Andrew Wordsworth leans on his experience at Fitzwilliam College on a daily basis in his role as chief executive and managing partner of Sustainable Ventures.

Andrew (Engineering 1990), though, does not make much use of his academic achievements, more the leadership and people skills forged on The Cam, while an integral member of Fitz Boat Club.

“I think I spent about half my time working, half of it on the river, rowing,” he tells

“The academic work gives you a great grounding, but I don’t really use the academic side of things day to day – although it does come in handy when evaluating innovative new technologies.

“A start-up’s team is similar in many ways from an eight: lots of different shapes and sizes, everybody doing different things yet needing to do something complementary.”

Andrew laughs at the comparison. He rowed in the Fitz men’s first boat, was vice-captain, and coached the novices.

His role as Secretary of the University Boat Club included the challenging task of organising bumps and may have similarities with his current position. 

He adds: “I remember the Senior Tutor (Dr Harry Hudson) strongly advised me against taking on the role but I thought I’d take the risk and somehow managed to juggle getting the starting orders updated, rowing and finishing exams – in hindsight Dr Hudson was probably right!”  

Andrew Wordsworth rowing


Founded with friend Chris Morris in 2011, Sustainable Ventures aim to support start-ups with commercial solutions that address the twin challenges of climate change and resource scarcity.

Andrew, Chris and their team work to support commercial solutions to scale up, but with sustainability at the core of the business.

“Sustainability is becoming a buzz word these days, but we’ve been building our networks and expertise over the last 20 years,” Andrew adds.

“We’re mission driven. If a start-up’s not tackling climate change, reducing carbon emissions, reusing resources through recycling or repurposing, we won’t get involved.”

Their support of start-ups – in a diverse range of businesses such as ones which make beer from waste bread or tackle poor air quality through smart ventilation air bricks – includes providing co-working spaces in central London and managing seed investment funds, as well as consultancy work for those businesses and public sector bodies.

Sustainable Ventures recently completed its third Accelerator Fund, using crowdfunding site Seedrs to raise £1m which will be invested in around eight start-ups. They had more than 500 investors, showing the growing interest in the sector.
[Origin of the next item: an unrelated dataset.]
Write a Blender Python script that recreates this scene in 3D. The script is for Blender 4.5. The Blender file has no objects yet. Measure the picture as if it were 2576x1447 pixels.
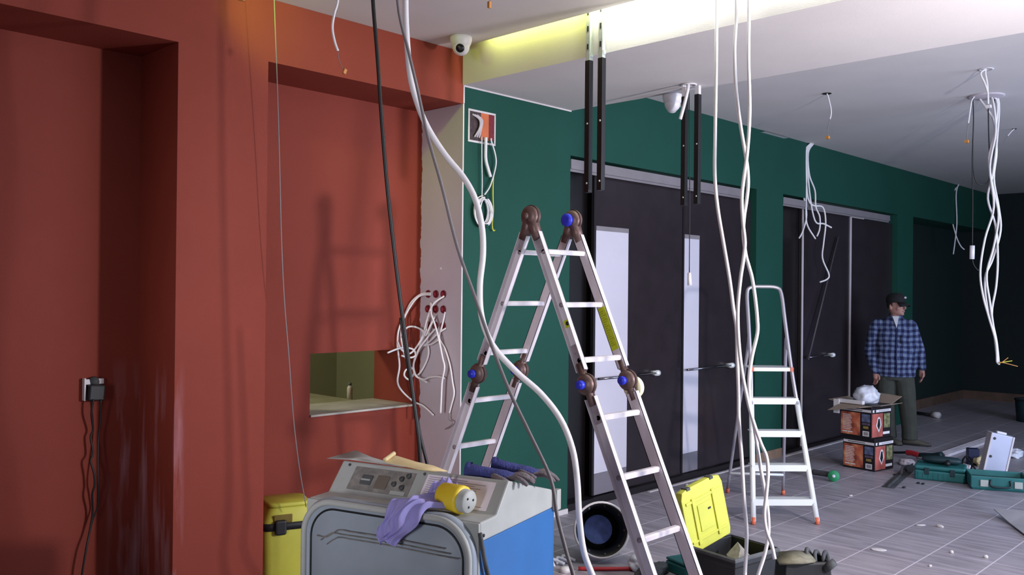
import bpy, bmesh, math, random
from mathutils import Vector, Matrix, noise
random.seed(7)
PI = math.pi
scene = bpy.context.scene
COL = scene.collection

# ------------------------------------------------------------------ camera
IW, IH = 2576.0, 1447.0
FPX, YAW, PITCH, ROLL, CY, CZ = 2247.87, 0.76387, 0.004403, 0.009856, -4.17667, 1.6
_a = PI/2 - YAW
FW = Vector((math.sin(_a)*math.cos(PITCH), math.cos(_a)*math.cos(PITCH), math.sin(PITCH)))
_r = Vector((math.cos(_a), -math.sin(_a), 0)); _u = _r.cross(FW)
RT = _r*math.cos(ROLL) + _u*math.sin(ROLL); UP = -_r*math.sin(ROLL) + _u*math.cos(ROLL)
CAM = Vector((0, CY, CZ))
cd = bpy.data.cameras.new('camera'); cam = bpy.data.objects.new('camera', cd); COL.objects.link(cam)
cd.sensor_width = 36; cd.lens = FPX/IW*36; cd.clip_start = .05; cd.clip_end = 100
m3 = Matrix((RT, UP, -FW)).transposed(); cam.matrix_world = Matrix.Translation(CAM) @ m3.to_4x4()
scene.camera = cam

# ------------------------------------------------------------------ light
vs = scene.view_settings
vs.view_transform = 'Standard'; vs.look = 'None'; vs.gamma = 1; vs.use_curve_mapping = False
vs.exposure = -0.12
w = bpy.data.worlds.new('world'); scene.world = w; w.use_nodes = True
bg = w.node_tree.nodes['Background']; bg.inputs[0].default_value = (0.80, 0.84, 1.0, 1); bg.inputs[1].default_value = 0.44

def lamp(name, kind, loc, energy, color, aim=None, **kw):
    d = bpy.data.lights.new(name, kind); d.energy = energy; d.color = color
    for k, v in kw.items(): setattr(d, k, v)
    o = bpy.data.objects.new(name, d); COL.objects.link(o); o.location = loc
    if aim is not None: o.rotation_euler = (Vector(aim)-Vector(loc)).to_track_quat('-Z', 'Y').to_euler()
    return o
# halogen work lamp standing on the right of the viewer, turned to the long wall
lamp('work_lamp', 'AREA', (4.12, -4.32, 1.74), 105, (1.0, .93, .94), (4.3, 0, 1.0), shape='DISK', size=.2)
# daylight through the glazed front across the hall
lamp('window_daylight', 'AREA', (7.2, -6.8, 1.6), 330, (.62, .75, 1.0), (7.0, 0, .5), shape='RECTANGLE', size=3.6, size_y=2.4)
# added narrow fill from the left for the grey jamb and machine cover
pl = lamp('jamb_fill', 'AREA', (-2.5, -3.2, 1.5), 8.5, (.92, .93, 1.0), (3.9, -.1, 1.35), shape='RECTANGLE', size=.9, size_y=1.6)
pl.data.spread = math.radians(34)
# strip lights lying in the slot between the near ceiling and the beam
lamp('cove_strip_green', 'AREA', (3.825, -.80, 3.215), 3.6, (.80, .9, .22), (3.885, -.80, 3.15), shape='RECTANGLE', size=1.1, size_y=.03)
lamp('cove_strip_white', 'AREA', (3.825, -2.75, 3.215), 42, (.93, 1.0, .93), (3.885, -2.75, 3.15), shape='RECTANGLE', size=3.3, size_y=.03)
# yellow ceiling spot by the red wall, above the frame
lamp('wall_spot_yellow', 'SPOT', (1.95, -.40, 3.10), 44, (.55, .9, .04), (2.75, 0, 3.0), spot_size=1.15, spot_blend=1.0, shadow_soft_size=.05)
# added fill light that brightens the room behind the hatch
lamp('back_room_fill', 'POINT', (2.4, 1.9, 2.3), 75, (.9, .9, .62), shadow_soft_size=.15)

# ------------------------------------------------------------------ helpers
def ray(px, py): return (FW*FPX + RT*(px-IW/2) - UP*(py-IH/2))/FPX      # unit depth
def at(px, py, d): return CAM + ray(px, py)*d
def onX(px, py, X): r = ray(px, py); return CAM + r*((X-CAM.x)/r.x)
def onY(px, py, Y): r = ray(px, py); return CAM + r*((Y-CAM.y)/r.y)
def onZ(px, py, Z): r = ray(px, py); return CAM + r*((Z-CAM.z)/r.z)

def lin(c):
    return tuple(((x/255)/12.92 if x/255 <= .04045 else ((x/255+.055)/1.055)**2.4) for x in c)

def mat(name, rgb, rough=.6, metal=0, var=.12, scale=6, bump=0, bscale=60, spec=.5, emit=None, stretch=None, alpha=1, trans=0, coat=0):
    m = bpy.data.materials.new(name); m.use_nodes = True; nt = m.node_tree; b = nt.nodes['Principled BSDF']
    c = lin(rgb)
    b.inputs['Roughness'].default_value = rough; b.inputs['Metallic'].default_value = metal
    b.inputs['Specular IOR Level'].default_value = spec
    b.inputs['Alpha'].default_value = alpha; b.inputs['Transmission Weight'].default_value = trans
    b.inputs['Coat Weight'].default_value = coat
    tc = nt.nodes.new('ShaderNodeTexCoord'); mp = nt.nodes.new('ShaderNodeMapping')
    if stretch: mp.inputs['Scale'].default_value = stretch
    nt.links.new(tc.outputs['Object'], mp.inputs[0])
    n = nt.nodes.new('ShaderNodeTexNoise'); n.inputs['Scale'].default_value = scale; n.inputs['Detail'].default_value = 5
    nt.links.new(mp.outputs[0], n.inputs['Vector'])
    r = nt.nodes.new('ShaderNodeMapRange'); r.inputs[1].default_value = .3; r.inputs[2].default_value = .7
    r.inputs[3].default_value = 1-var; r.inputs[4].default_value = 1+var
    nt.links.new(n.outputs[0], r.inputs[0])
    mx = nt.nodes.new('ShaderNodeVectorMath'); mx.operation = 'SCALE'; mx.inputs[0].default_value = c
    nt.links.new(r.outputs[0], mx.inputs['Scale']); nt.links.new(mx.outputs[0], b.inputs['Base Color'])
    if bump:
        n2 = nt.nodes.new('ShaderNodeTexNoise'); n2.inputs['Scale'].default_value = bscale; n2.inputs['Detail'].default_value = 3
        nt.links.new(mp.outputs[0], n2.inputs['Vector'])
        bp = nt.nodes.new('ShaderNodeBump'); bp.inputs['Strength'].default_value = bump; bp.inputs['Distance'].default_value = .01
        nt.links.new(n2.outputs[0], bp.inputs['Height']); nt.links.new(bp.outputs[0], b.inputs['Normal'])
    if emit: b.inputs['Emission Color'].default_value = (*lin(rgb), 1); b.inputs['Emission Strength'].default_value = emit
    m['base'] = mx.name
    return m

class MB:
    """collects shapes for ONE mesh object"""
    def __init__(s): s.v = []; s.f = []; s.sm = []
    def add(s, v, f, smooth=False):
        o = len(s.v); s.v += [tuple(p) for p in v]; s.f += [tuple(i+o for i in q) for q in f]; s.sm += [smooth]*len(f); return s
    def box(s, lo, hi, M=None):
        x0, y0, z0 = lo; x1, y1, z1 = hi
        v = [Vector(p) for p in ((x0,y0,z0),(x1,y0,z0),(x1,y1,z0),(x0,y1,z0),(x0,y0,z1),(x1,y0,z1),(x1,y1,z1),(x0,y1,z1))]
        if M is not None: v = [M @ p for p in v]
        return s.add(v, [(0,3,2,1),(4,5,6,7),(0,1,5,4),(1,2,6,5),(2,3,7,6),(3,0,4,7)])
    def cbox(s, c, d, M=None):
        c = Vector(c); d = Vector(d)/2
        T = Matrix.Translation(c) @ (M if M is not None else Matrix())
        return s.box(-d, d, T)
    def prism(s, poly, d0, d1, fn):
        """poly 2D, extruded d0..d1; fn(a,b,d)->xyz"""
        n = len(poly)
        v = [fn(a, b, d0) for a, b in poly] + [fn(a, b, d1) for a, b in poly]
        f = [tuple(range(n))[::-1], tuple(range(n, 2*n))] + [(i, (i+1) % n, n+(i+1) % n, n+i) for i in range(n)]
        return s.add(v, f)
    def rings(s, rings, smooth=True, cap=True, closed=False):
        n = len(rings[0]); v = [p for r in rings for p in r]; f = []
        R = len(rings)
        for i in range(R if closed else R-1):
            j = (i+1) % R
            for k in range(n): f.append((i*n+k, i*n+(k+1) % n, j*n+(k+1) % n, j*n+k))
        if cap and not closed: f += [tuple(range(n))[::-1], tuple(range((R-1)*n, R*n))]
        return s.add(v, f, smooth)
    def tube(s, pts, r, seg=8, smooth_path=True, sub=5, radii=None, flat=1.0):
        P = [Vector(p) for p in pts]
        Rr = radii if radii else [r]*len(P)
        if smooth_path and len(P) > 2:
            Q = []; QR = []
            for i in range(len(P)-1):
                p0 = P[max(i-1, 0)]; p1 = P[i]; p2 = P[i+1]; p3 = P[min(i+2, len(P)-1)]
                for k in range(sub):
                    t = k/sub; t2 = t*t; t3 = t2*t
                    Q.append(.5*((2*p1)+(-p0+p2)*t+(2*p0-5*p1+4*p2-p3)*t2+(-p0+3*p1-3*p2+p3)*t3)); QR.append(Rr[i]*(1-t)+Rr[i+1]*t)
            Q.append(P[-1]); QR.append(Rr[-1])
        else: Q = P; QR = Rr
        rings = []; N = None
        for i, p in enumerate(Q):
            t = (Q[min(i+1, len(Q)-1)]-Q[max(i-1, 0)])
            if t.length < 1e-9: t = Vector((0, 0, 1))
            t.normalize()
            if N is None:
                N = t.orthogonal().normalized()
            else:
                N = (N - t*N.dot(t)); N = N.normalized() if N.length > 1e-6 else t.orthogonal().normalized()
            B = t.cross(N)
            rings.append([p + (N*math.cos(2*PI*k/seg)+B*math.sin(2*PI*k/seg)*flat)*QR[i] for k in range(seg)])
        return s.rings(rings)
    def cyl(s, p0, p1, r, seg=20, r1=None):
        return s.tube([p0, p1], r, seg, False, radii=[r, r if r1 is None else r1])
    def lathe(s, prof, c, axis=(0,0,1), seg=32, cap=False):
        ax = Vector(axis).normalized(); N = ax.orthogonal().normalized(); B = ax.cross(N); c = Vector(c)
        return s.rings([[c + ax*h + (N*math.cos(2*PI*k/seg)+B*math.sin(2*PI*k/seg))*max(r, 1e-4) for k in range(seg)] for r, h in prof], cap=cap)
    def ellipsoid(s, c, d, M=None, seg=16, rg=10):
        c = Vector(c); rr = []
        for i in range(rg+1):
            a = PI*i/rg; z = -math.cos(a); q = max(math.sin(a), .02)
            ring = [Vector((math.cos(2*PI*k/seg)*q*d[0], math.sin(2*PI*k/seg)*q*d[1], z*d[2])) for k in range(seg)]
            rr.append([c + (M @ p if M is not None else p) for p in ring])
        return s.rings(rr)
    def build(s, name, m, parent=None, bevel=0, shade=None, world=True):
        me = bpy.data.meshes.new(name); me.from_pydata(s.v, [], s.f)
        me.polygons.foreach_set('use_smooth', s.sm); 
        bm = bmesh.new(); bm.from_mesh(me); bmesh.ops.recalc_face_normals(bm, faces=bm.faces); bm.to_mesh(me); bm.free()
        me.materials.append(m); o = bpy.data.objects.new(name, me); COL.objects.link(o)
        if parent is not None: o.parent = parent
        if bevel:
            b = o.modifiers.new('bevel', 'BEVEL'); b.width = bevel; b.segments = 2; b.limit_method = 'ANGLE'; b.angle_limit = .6
        return o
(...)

“We’re seeing quite a big change in consumer behaviour, and that’s reflected by the investment community trying to make their investments more sustainable,” Andrew adds.
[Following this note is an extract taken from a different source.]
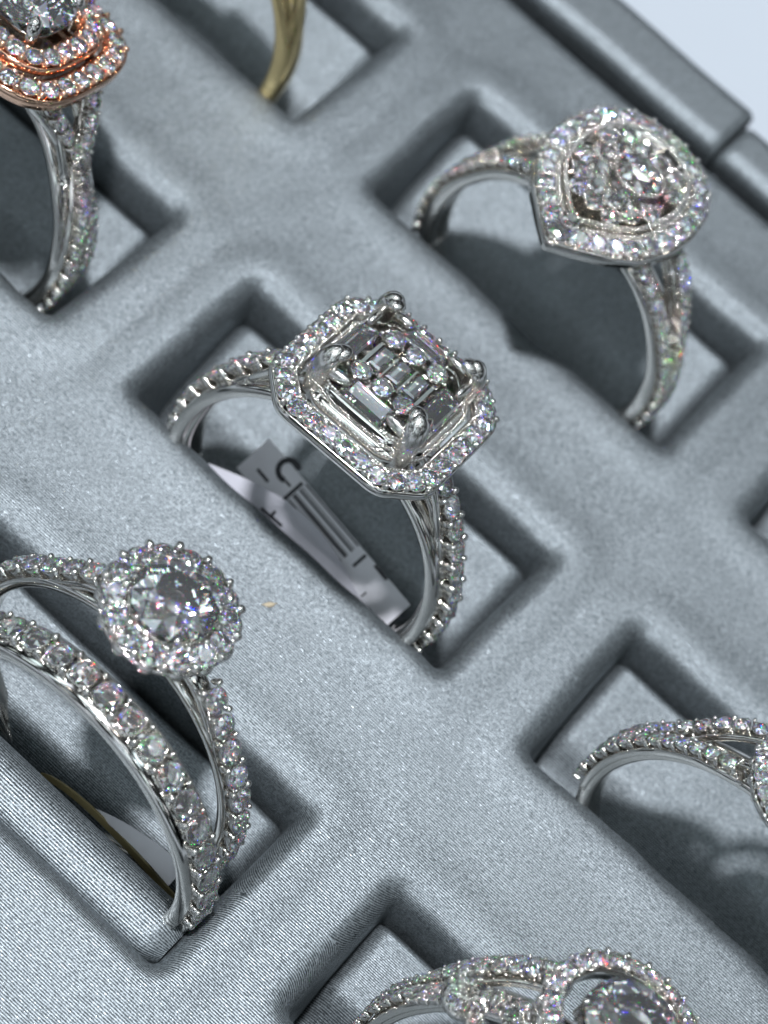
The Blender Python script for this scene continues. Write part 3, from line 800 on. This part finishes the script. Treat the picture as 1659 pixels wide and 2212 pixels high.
rimbar(1.45, 66, rim_prof(37.2, 41.2, .25), 'rim')
# tray body under the satin
mb = MB()
mb.add([(X0, Y0, 0), (X1, Y0, 0), (X1, 39.8, 0), (X0, 39.8, 0), (X0, Y0, 2.4), (X1, Y0, 2.4), (X1, 39.8, 2.4), (X0, 39.8, 2.4)],
       [(3, 2, 1, 0), (4, 5, 6, 7), (0, 1, 5, 4), (1, 2, 6, 5), (2, 3, 7, 6), (3, 0, 4, 7)], smooth=False)
mb.build('tray_base', M_fab, tray)

# counter
mb = MB(); mb.add([(-900, -900, -14.2), (900, -900, -14.2), (900, 900, -14.2), (-900, 900, -14.2)], [(0, 1, 2, 3)], smooth=False)
ct = mb.build('counter', M_counter); ct['kind'] = 'structure'

# ------------------------------------------------------------------ price tags
def strip(name, P, side, wd, m, parent, th=.06):
    """thin paper strip along points P, 'side' = width direction per point"""
    mb = MB(); vs = []; n = len(P); fs = []
    for i, (p, s) in enumerate(zip(P, side)):
        p = Vector(p); s = Vector(s).normalized(); t = (Vector(P[min(n-1, i+1)])-Vector(P[max(0, i-1)])).normalized(); nn = t.cross(s).normalized()*th
        w2 = wd[i]/2 if isinstance(wd, list) else wd/2
        vs += [p-s*w2, p+s*w2, p+s*w2+nn, p-s*w2+nn]
    for i in range(n-1):
        for q in range(4): q2 = (q+1) % 4; fs.append((i*4+q, i*4+q2, (i+1)*4+q2, (i+1)*4+q))
    fs += [(3, 2, 1, 0), tuple((n-1)*4+q for q in range(4))]
    mb.add(vs, fs, smooth=False); return mb.build(name, m, parent)
def price_tag():
    A = Vector((-4.9, -2.0, -1.9)); B = Vector((7.9, -3.6, -2.4))
    o = empty('price_tag', (1.5, -3.5, -4)); tag(o, 'white paper price tag with black letters and bar code lying inside the middle ring', 'price tag')
    inv = -Vector((1.5, -3.5, -4))
    d = (B-A); L_ = d.length; dn = d.normalized(); s = Vector((0, .80, .60)); s = (s - dn*s.dot(dn)).normalized(); nn = dn.cross(s)
    if nn.dot(Vector((0, -.5, .85))) < 0: nn = -nn
    strip('back_sheet', [A+inv+dn*L_*f for f in (0, .5, 1)], [s]*3, 2.6, M_paper, o)
    def pt(x, y, h=.09): return A+inv+dn*x+s*y+nn*h
    mb = MB()
    def quad(x0, y0, x1, y1): mb.add([pt(x0, y0), pt(x1, y0), pt(x1, y1), pt(x0, y1)], [(0, 1, 2, 3)], smooth=False)
    def arc(cx, cyy, r, a0, a1, t=.17, n=18):
        vs = []; 
        for i in range(n+1):
            a = a0+(a1-a0)*i/n; vs += [pt(cx+(r-t)*math.cos(a), cyy+(r-t)*math.sin(a)), pt(cx+(r+t)*math.cos(a), cyy+(r+t)*math.sin(a))]
        mb.add(vs, [(2*i, 2*i+1, 2*i+3, 2*i+2) for i in range(n)], smooth=False)
    arc(2.2, .95, .62, .9, 5.2)                 # letter C
    quad(2.5, .35, 3.0, .5)
    quad(.9, -.5, 1.9, -.3)
    x = 3.35
    quad(3.2, -.6, 3.42, 1.1)
    for y, w_ in ((1.15, .10), (.88, .06), (.66, .14), (.36, .06), (.14, .18), (-.2, .08), (-.42, .12), (-.7, .06)):
        quad(3.5, y, 8.3, y+w_)
    quad(8.9, .2, 9.1, 1.2); quad(9.8, 1.1, 10.9, 1.3); quad(10.6, -.6, 10.7, -.2)
    mb.build('print', M_ink, o)
    # curled front flap
    n = 24; P = []; S = []; W_ = []
    for i in range(n):
        f = i/(n-1); P.append(Vector((-6.2+13.4*f, -4.6+.55*math.sin(PI*f)-.1*f, -2.2+.55*math.sin(PI*f)-1.0*f))+inv); S.append((0, .72, .69)); W_.append(.5+2.1*math.sin(PI*min(1, f*1.02)))
    strip('flap', P, S, W_, plain("tag_paper_back", (0.62, 0.62, 0.68), .85), o)
    mb = MB()
    s2 = Vector((0, .72, .69)).normalized(); n2 = Vector((0, -.69, .72))
    def q2(f0, f1, y0, y1):
        vs = []
        for f, y in ((f0, y0), (f1, y0), (f1, y1), (f0, y1)):
            c = Vector((-6.2+13.4*f, -4.6+.55*math.sin(PI*f)-.1*f, -2.2+.55*math.sin(PI*f)-1.0*f))+inv; vs.append(c+s2*y+n2*.1)
        mb.add(vs, [(0, 1, 2, 3)], smooth=False)
    q2(.30, .42, -.15, .03); q2(.35, .363, -.15, .35)
    mb.build('print', M_ink, o)
price_tag()
def tag2():
    o = empty('price_tag', (5, -27.0, -5)); tag(o, 'white paper tag with ochre cord deep under the headless stone band', 'price tag')
    inv = -Vector((5, -27.0, -5)); n = 20; P = []; S = []; Wd = []
    for i in range(n):
        f = i/(n-1); P.append(Vector((3.7+5.9*f, -24.6-.1*f, -2.9+1.4*f+.5*math.sin(PI*f)))+inv); S.append((0, .75, .66)); Wd.append(.15+1.3*f**.8)
    strip('sheet', P, S, Wd, M_paper, o)
    P = [Vector((.1+9.9*i/23, -24.6-.2*math.sin(PI*i/23), -4.5+1.7*math.sin(PI*(i/23)**.75)+.3*i/23))+inv for i in range(24)]
    strip('cord', P, [(0, .6, .8)]*24, .35, M_kraft, o, .2)
tag2()
# a lint crumb on the satin, and a glint modelled as a yellow speck
def speck(x, y, z, l, w_, m, label, ang):
    mb = MB(); vs, fs = ICO
    M = Matrix.Translation((0, 0, 0)) @ Matrix.Rotation(ang, 4, 'Z') @ Matrix.Diagonal((l, w_, .08, 1))
    mb.add([(v[0]*(1+.35*math.sin(v[1]*5)), v[1]*(1+.3*math.cos(v[0]*4)), v[2]) for v in vs], fs, mtx=M)
    o = mb.build('lint', m); o.location = Vector((x, y, z))*K; tag(o, label, 'lint')
speck(2.6, -9.7, .10, .42, .14, M_lint, 'tan crumb of lint on the satin between the middle ring and the near left slot', .9)
speck(5.0, -17.0, .0, .22, .06, M_glint, 'tiny yellow speck painted for a glint on the lip of the near left slot', .2)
Currently, Andrew and his team work with around 150 start-ups, helping them go “from beer mat to exit”; their wider network is around 500 businesses.

Growing from an idea is something they have experience of themselves. They began the business as entrepreneurs, focusing on their own ideas. Those included the e-Car Club (electric vehicle car sharing), which was acquired by Europcar, and Powervault (home energy storage systems).

Andrew Wordsworth presenting


Andrew adds: “To us the key thing for a start-up to succeed is the customer economics. As with anything, have a product people want to buy and will pay you more than it costs to deliver, for example by using less of something or reducing raw materials.

“For example, Toast Ale take waste bread from bakeries and use it as a raw material to make very good beer. They joined us about three years ago when they were a couple of founders and now they’re growing rapidly – they’re in Waitrose and Tesco. 

“When they started, the professional bakers were paying people to take the waste bread away, so they could almost get their raw material for free. They’ve used that to build a unique brand as well as having a cost advantage.

“Energy and resources is in every sector of the economy. That gives an opportunity for better ways to do things, using creativity. We’re seeing a massive boom in the sector, because a number of entrepreneurs are now looking at things that way as well as focusing their research projects on areas such as biodegradable plastics or smart building controls.

“Understanding the end customer and how you can solve their problem can make the difference. It’s much the same as any sector in that respect.

“Because we’ve been in their shoes, we can start working with companies really early on in their journey. A lot of it is about the founders’ enthusiasm and commitment to growing a valuable business that simultaneously delivers environmental or social benefits.”

Andrew reflects fondly on his time at Fitzwilliam College, saying: “From the first time I came to the open day, I knew that was the college I wanted to apply to. I felt incredibly lucky to get in. I was with a great group of people and I wouldn’t change a thing.”